Second, the type distinction between the broader cassia family matters enormously. Cassia Vera (VAA grade) from Indonesia and Cassia Quills from Vietnam routinely test at levels multiples higher than our Chinese Cassia across all our data points. Buyers substituting one cassia type for another on price without adjusting their coumarin calculations take on real compliance risk, particularly for EU and UK finished food applications.

Third, Cinnamon from Sri Lanka remains by far the lowest-coumarin option in the cinnamon family. For manufacturers targeting EU or UK markets with heavily cinnamon-flavoured finished products — breakfast cereals, desserts, infant food applications — Sri Lanka Cinnamon is the most straightforward route to staying within limits without reducing flavour impact. Our SGS Lanka 2024 test showing Not Detected at a 1 mg/kg LOD is the strongest result in our dataset.

Fourth, for the US market, coumarin in cassia is not currently a regulatory constraint — but this does not mean it is invisible. Health-conscious consumers, clean-label commitments, and private retailer specifications increasingly reference coumarin content. Knowing your supply position is commercially valuable even where no legal limit applies.

Finally, the number on a test report reflects a sample from a single batch, tested on a single date. Even with the best sourcing and processing discipline, coumarin content in cassia varies between batches. Robust quality management means testing each shipment. Our suppliers know this because we test — and because consistent results over many years are what makes a long-term sourcing relationship worth having.
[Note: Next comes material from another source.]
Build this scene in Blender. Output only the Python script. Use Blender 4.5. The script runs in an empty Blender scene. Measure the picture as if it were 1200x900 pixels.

About our test data: All Eurofins results (January 2025) were tested to Chinese standard GB 5009.284-2021 Second Method. Spices Board of India results (November 2019) were tested under Spices Board protocols. SGS Lanka results (February 2024) were tested to LCHE/TM/SOP/072. Earlier own-lab results referenced in this article were from accredited laboratories; exact method is not reproduced here. All tests were commissioned on specific commercial batches and the results apply to those batches only.